The autumn/ winter 2022 menswear collection, dubbed "The ∞th Field," was shown in the historic Le Carreau du Temple with two sittings taking place today, the first for a 250-person audience comprising mainly editors, and the second, set to take place at 18.30 Paris time this evening, for 350 friends, family and (likely very) famous faces.
If the “Virgil Was Here” show in Miami in December, which had to be unexpectedly morphed into a memorial following Abloh’s tragic passing a few days prior, was a tribute to the man, today’s event was a celebration of the astounding body of work over which Abloh presided in his eight season-long tenure at the Vuitton helm.
From the moment he replaced Kim Jones as Louis Vuitton’s creative director in 2018, Abloh pioneered an energetic and inclusive LV aesthetic that embraced collaborations, relaxed, streetwear-inflected silhouettes and a distinct sense of whimsy – all of which were present in today’s offering.
A live orchestra sat centre stage, performing tunes composed by Tyler, the Creator, while dancers and models rolled and twirled about the minimal set clad in flat-brimmed caps, silky tracksuits, oversized jacquard floral trench coats and Abloh’s original sneaker designs the Tactic and the Trainer. In the bag department, the LV Keepall came reworked in clear plastic and luxe velvet, and hiking backpacks were floral embossed.

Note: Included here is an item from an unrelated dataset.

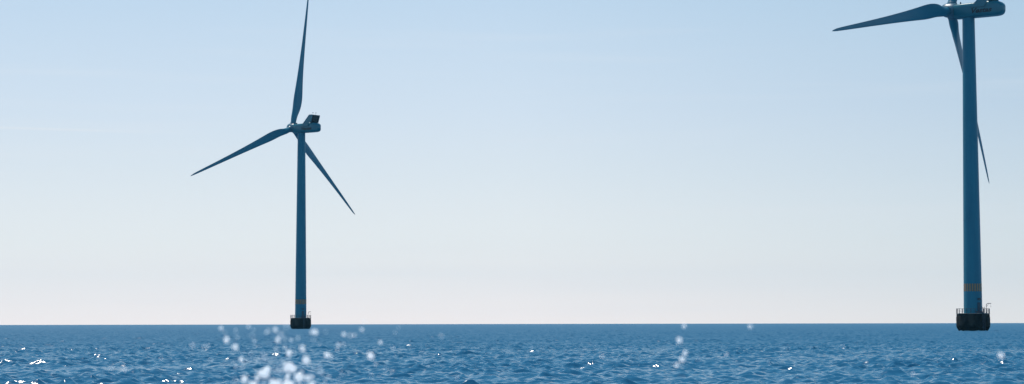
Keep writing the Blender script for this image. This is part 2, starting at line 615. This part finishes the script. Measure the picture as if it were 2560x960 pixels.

Neon wraparound sunglasses, billowing maxi skirts and fur coats all echoed designs seen in previous seasons, while the tailoring – which came asymmetrical and dripping in crystals – oozed the subverted luxe for which Abloh was known.
In truth, this was more about a performance than it was about flogging clothes. As evidenced by the finale, which came when models decked in white with white lace angel wings appeared to a background chorus of Kali Uchis’ “See You Again, before the Maison’s staff poured onto the stage in matching tie-dye t-shirts to hug all and sunder before a standing ovation.
Nothing could have been clearer, Virgil was here.